■ To do:
Please transcribe the listing below in full and word for word, without its pictures.

#####

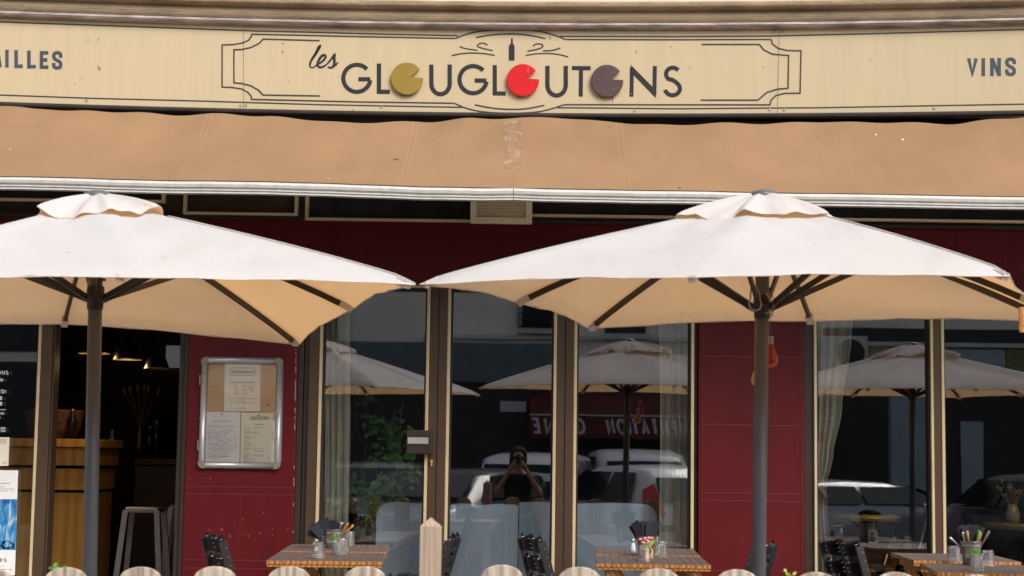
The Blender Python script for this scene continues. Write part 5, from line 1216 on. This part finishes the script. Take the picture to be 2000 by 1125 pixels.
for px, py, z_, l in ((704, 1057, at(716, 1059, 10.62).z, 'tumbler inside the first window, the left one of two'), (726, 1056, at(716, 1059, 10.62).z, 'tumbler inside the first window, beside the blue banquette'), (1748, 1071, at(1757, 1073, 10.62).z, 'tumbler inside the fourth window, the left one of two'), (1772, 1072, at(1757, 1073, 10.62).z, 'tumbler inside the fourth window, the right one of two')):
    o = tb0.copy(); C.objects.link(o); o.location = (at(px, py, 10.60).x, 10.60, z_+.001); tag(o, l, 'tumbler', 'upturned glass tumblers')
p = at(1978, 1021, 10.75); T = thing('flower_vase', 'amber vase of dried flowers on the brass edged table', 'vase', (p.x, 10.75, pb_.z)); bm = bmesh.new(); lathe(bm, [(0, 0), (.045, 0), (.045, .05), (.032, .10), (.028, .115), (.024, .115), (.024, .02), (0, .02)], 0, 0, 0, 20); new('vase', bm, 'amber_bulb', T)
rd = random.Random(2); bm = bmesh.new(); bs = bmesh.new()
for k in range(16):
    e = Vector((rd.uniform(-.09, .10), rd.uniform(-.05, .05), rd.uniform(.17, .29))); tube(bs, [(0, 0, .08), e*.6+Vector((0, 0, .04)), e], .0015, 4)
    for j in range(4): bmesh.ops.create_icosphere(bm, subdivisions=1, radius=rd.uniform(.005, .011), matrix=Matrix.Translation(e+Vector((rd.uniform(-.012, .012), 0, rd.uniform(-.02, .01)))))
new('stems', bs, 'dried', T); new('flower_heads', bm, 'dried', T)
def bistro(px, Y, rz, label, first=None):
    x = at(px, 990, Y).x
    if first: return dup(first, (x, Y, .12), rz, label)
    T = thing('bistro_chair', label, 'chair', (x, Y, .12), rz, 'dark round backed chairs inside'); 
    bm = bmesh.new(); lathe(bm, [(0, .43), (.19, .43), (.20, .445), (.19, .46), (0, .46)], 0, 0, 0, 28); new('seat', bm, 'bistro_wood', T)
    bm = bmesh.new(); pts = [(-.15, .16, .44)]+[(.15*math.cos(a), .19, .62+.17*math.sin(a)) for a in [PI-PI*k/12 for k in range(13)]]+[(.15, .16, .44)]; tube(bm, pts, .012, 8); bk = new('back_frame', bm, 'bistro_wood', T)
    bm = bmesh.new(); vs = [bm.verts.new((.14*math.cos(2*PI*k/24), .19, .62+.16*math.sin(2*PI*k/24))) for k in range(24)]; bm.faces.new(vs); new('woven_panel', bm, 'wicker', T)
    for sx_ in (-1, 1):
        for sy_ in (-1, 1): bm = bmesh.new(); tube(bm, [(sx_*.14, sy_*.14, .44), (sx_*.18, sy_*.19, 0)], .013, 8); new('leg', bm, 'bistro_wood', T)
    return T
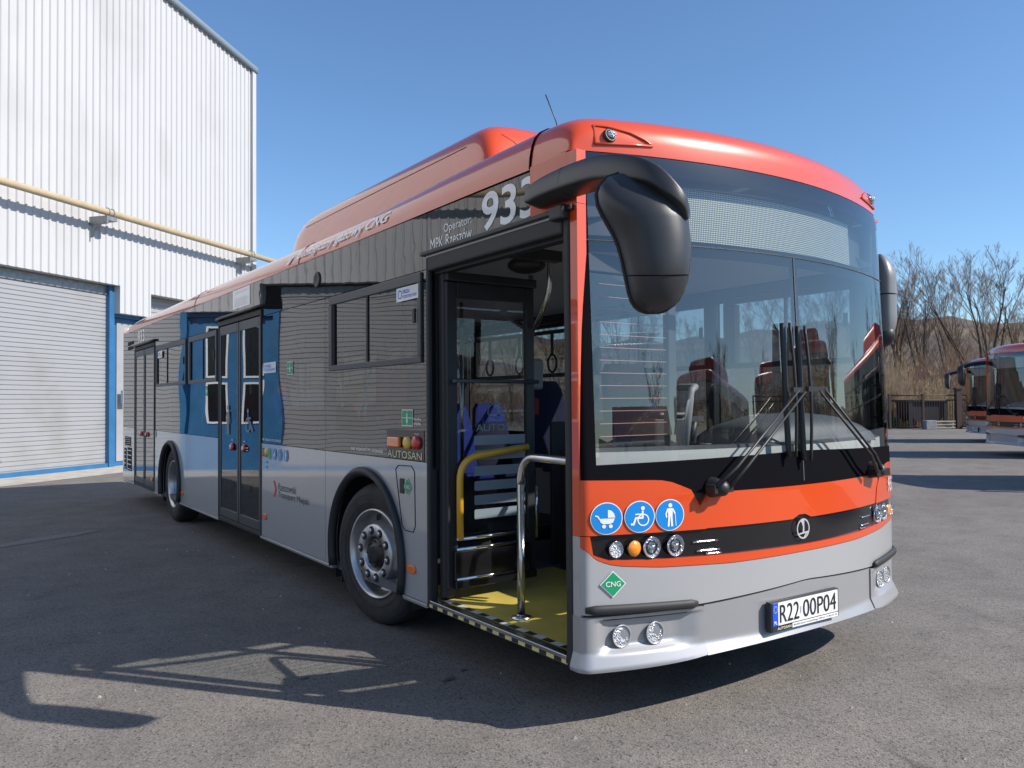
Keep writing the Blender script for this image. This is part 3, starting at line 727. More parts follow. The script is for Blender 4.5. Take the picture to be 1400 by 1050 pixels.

#####

■ Response to this task:
The Blender Python script for this scene continues. Write part 5, from line 1216 on. This part finishes the script. Take the picture to be 2000 by 1125 pixels.
for px, py, z_, l in ((704, 1057, at(716, 1059, 10.62).z, 'tumbler inside the first window, the left one of two'), (726, 1056, at(716, 1059, 10.62).z, 'tumbler inside the first window, beside the blue banquette'), (1748, 1071, at(1757, 1073, 10.62).z, 'tumbler inside the fourth window, the left one of two'), (1772, 1072, at(1757, 1073, 10.62).z, 'tumbler inside the fourth window, the right one of two')):
    o = tb0.copy(); C.objects.link(o); o.location = (at(px, py, 10.60).x, 10.60, z_+.001); tag(o, l, 'tumbler', 'upturned glass tumblers')
p = at(1978, 1021, 10.75); T = thing('flower_vase', 'amber vase of dried flowers on the brass edged table', 'vase', (p.x, 10.75, pb_.z)); bm = bmesh.new(); lathe(bm, [(0, 0), (.045, 0), (.045, .05), (.032, .10), (.028, .115), (.024, .115), (.024, .02), (0, .02)], 0, 0, 0, 20); new('vase', bm, 'amber_bulb', T)
rd = random.Random(2); bm = bmesh.new(); bs = bmesh.new()
for k in range(16):
    e = Vector((rd.uniform(-.09, .10), rd.uniform(-.05, .05), rd.uniform(.17, .29))); tube(bs, [(0, 0, .08), e*.6+Vector((0, 0, .04)), e], .0015, 4)
    for j in range(4): bmesh.ops.create_icosphere(bm, subdivisions=1, radius=rd.uniform(.005, .011), matrix=Matrix.Translation(e+Vector((rd.uniform(-.012, .012), 0, rd.uniform(-.02, .01)))))
new('stems', bs, 'dried', T); new('flower_heads', bm, 'dried', T)
def bistro(px, Y, rz, label, first=None):
    x = at(px, 990, Y).x
    if first: return dup(first, (x, Y, .12), rz, label)
    T = thing('bistro_chair', label, 'chair', (x, Y, .12), rz, 'dark round backed chairs inside'); 
    bm = bmesh.new(); lathe(bm, [(0, .43), (.19, .43), (.20, .445), (.19, .46), (0, .46)], 0, 0, 0, 28); new('seat', bm, 'bistro_wood', T)
    bm = bmesh.new(); pts = [(-.15, .16, .44)]+[(.15*math.cos(a), .19, .62+.17*math.sin(a)) for a in [PI-PI*k/12 for k in range(13)]]+[(.15, .16, .44)]; tube(bm, pts, .012, 8); bk = new('back_frame', bm, 'bistro_wood', T)
    bm = bmesh.new(); vs = [bm.verts.new((.14*math.cos(2*PI*k/24), .19, .62+.16*math.sin(2*PI*k/24))) for k in range(24)]; bm.faces.new(vs); new('woven_panel', bm, 'wicker', T)
    for sx_ in (-1, 1):
        for sy_ in (-1, 1): bm = bmesh.new(); tube(bm, [(sx_*.14, sy_*.14, .44), (sx_*.18, sy_*.19, 0)], .013, 8); new('leg', bm, 'bistro_wood', T)
    return T
Keep writing the Blender script for this image. This is part 3, starting at line 727. More parts follow. The script is for Blender 4.5. Take the picture to be 1400 by 1050 pixels.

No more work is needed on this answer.